For many years now, small chipmaker Applied Micro (NASDAQ: AMCC) has been vocal about its ARM-based server processor efforts, branded X-Gene.

The company's first two generations of X-Gene processors -- X-Gene 1 and X-Gene 2 -- have seen limited adoption by major data centers. However, Applied Micro seems optimistic that its third crack at it -- X-Gene 3 -- will be more successful in the marketplace.

Image source: Intel. 

X-Gene 3 "tapes out"

According to Applied Micro CEO Paramesh Gopi, the company "successfully taped out" X-Gene 3 in Taiwan Semiconductor Manufacturing Company's (NYSE: TSM) 16-nanometer manufacturing technology last quarter. This means the design was sent off to TSMC to be manufactured.

Gopi says that the company still expects that it will ship samples of X-Gene 3 processors to major customers before the end of March.

If Applied Micro starts sampling to customers by this coming March, then it would be reasonable to expect volume shipments of the final product to start by March 2018, or about a year after sampling begins.

A big improvement over prior-gen X-Gene

Gopi claims that X-Gene 3 will provide a substantial boost in performance relative to the prior-generation X-Gene 2. "X-Gene 3 is expected to deliver six times the performance of currently shipping X-Gene product," Gopi said.

He went on to claim that X-Gene 3 is expected to go head-to-head with server processor market leader Intel's (INTC 0.85%) Xeon E5 and Xeon E7 processors "in a similar power [envelope]."

Applied claims "customer interest"

According to Gopi, the company is seeing "customer interest" for X-Gene 3 "as it offers socket level performance beyond [Intel Xeon] E5 and E7 class performance coupled with an industry-proven third-generation product family."

As far as the potential of X-Gene 3 to move the needle financially, Gopi cautioned that the company isn't expected to see a "big impact" to its revenue until the company's fiscal year 2018 -- a sensible claim, given the time it takes to go from providing product samples to volume shipments of the finalized product.

Taking a "wait-and-see" approach

Applied Micro has been talking about its X-Gene family of server processors for about half a decade now.
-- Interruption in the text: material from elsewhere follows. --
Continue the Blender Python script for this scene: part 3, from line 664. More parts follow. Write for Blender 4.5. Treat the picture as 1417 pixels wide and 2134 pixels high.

Back in 2011, the company published a slide claiming that X-Gene would outperform Intel's then-current and future server processors by 1.5 to 3 times in comparable power envelopes.

The reality is that Applied Micro's X-Gene 1 chip got wrecked by a low-end Intel Atom-based processor that made it to market well before X-Gene 1 did.

Indeed, of the $41.78 million in revenue that the company brought in last quarter, only around $11.6 million came from the sale of computing products, including the ARM based X-Gene parts, as well as its embedded PowerPC-based products.

Putting this into context, last quarter Intel's data-center platform revenue was $4.164 billion. Intel says that "platforms incorporate various components and technologies, including a microprocessor and chipset, a standalone [system on a chip], or a multichip package."

Applied Micro's total computing revenue is what Intel would probably call a rounding error. 

Considering Applied Micro's track record of overpromising and underdelivering with X-Gene, it might make more sense for investors to take a wait-and-see approach before buying the hype around X-Gene 3.